Judge Futey stated that numerous obstacles have developed since the last election cycle that could derail the democratic presidential election that the international community wants to see take place in Ukraine on October 31, 2004. Futey noted that an ill-prepared court system has become the preferred venue to contest election results in Ukraine, creating confusion in the electoral laws through inconsistent rulings. In the year 2000 alone, over 500 election disputes were adjudicated in district courts, often in jurisdictions far from the municipality where the election took place. A special administrative court established by the parliament in December 2003 to hear such election dispute cases, however, has only had nine of the required sixty-seven judges appointed to it -- a fact which may become significant, Futey said, if a challenge arises during the fall presidential election. Additionally, Futey noted, the judicial system has failed to issue regulations regarding election rules and policies for the election commissions.

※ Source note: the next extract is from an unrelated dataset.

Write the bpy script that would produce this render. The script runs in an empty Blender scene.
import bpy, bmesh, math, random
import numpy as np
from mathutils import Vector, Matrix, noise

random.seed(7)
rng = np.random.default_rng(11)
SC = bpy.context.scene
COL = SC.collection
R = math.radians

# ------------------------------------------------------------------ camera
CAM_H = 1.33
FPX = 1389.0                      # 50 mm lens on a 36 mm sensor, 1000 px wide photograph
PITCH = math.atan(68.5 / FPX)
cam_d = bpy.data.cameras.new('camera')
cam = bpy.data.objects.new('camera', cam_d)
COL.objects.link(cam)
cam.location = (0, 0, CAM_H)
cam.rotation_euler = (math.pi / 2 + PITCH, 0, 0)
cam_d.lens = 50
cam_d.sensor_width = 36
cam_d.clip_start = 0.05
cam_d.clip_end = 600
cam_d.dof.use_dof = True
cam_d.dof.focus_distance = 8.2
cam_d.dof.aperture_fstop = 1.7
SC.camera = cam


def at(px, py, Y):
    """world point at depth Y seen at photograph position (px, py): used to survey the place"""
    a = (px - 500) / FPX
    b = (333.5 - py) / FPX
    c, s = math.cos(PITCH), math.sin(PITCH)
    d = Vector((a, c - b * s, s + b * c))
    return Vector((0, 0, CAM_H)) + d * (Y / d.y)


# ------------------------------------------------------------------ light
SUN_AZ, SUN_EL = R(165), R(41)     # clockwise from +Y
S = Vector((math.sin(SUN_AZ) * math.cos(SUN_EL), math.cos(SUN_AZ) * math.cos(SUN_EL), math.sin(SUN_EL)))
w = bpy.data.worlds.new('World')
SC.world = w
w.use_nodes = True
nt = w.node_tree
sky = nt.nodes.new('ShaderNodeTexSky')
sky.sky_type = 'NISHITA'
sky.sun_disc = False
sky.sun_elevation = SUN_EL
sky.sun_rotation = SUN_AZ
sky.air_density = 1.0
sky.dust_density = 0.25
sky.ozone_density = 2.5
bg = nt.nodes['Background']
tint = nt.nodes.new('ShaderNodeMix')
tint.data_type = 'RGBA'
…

The "Constitutional Court of Ukraine lies at the center of the controversy" between the Verkhovna Rada (national parliament) and Ukraine's president over the upcoming presidential elections, said Futey. The Constitutional Court supported constitutional changes that would have replaced the current system of direct, popular election of the president with an indirect election by parliament, and potentially allowed the current incumbent, Leonid Kuchma, to run for an unprecedented third term. The Court's approval of the proposals was widely criticized both within and outside of Ukraine. Although both proposals were rejected by the parliament, Futey observed that they demonstrate a tendency by both Ukraine's parliament and judiciary to not always consistently adhere to democratic decisions.

Futey discussed how local elections could be harbingers for the national elections and how they are monitored. In the recent mayoral election in Mukachevo, journalists and politicians were beaten, hooligans disrupted polling sites preventing citizens from voting, ballots and protocols disappeared. Similar tactics could be utilized in the national election to taint the voting results, Futey said, and concluded that "any step that moves Ukraine away from free, representative government could prove devastating when international leaders judge the viability of Ukraine's democracy."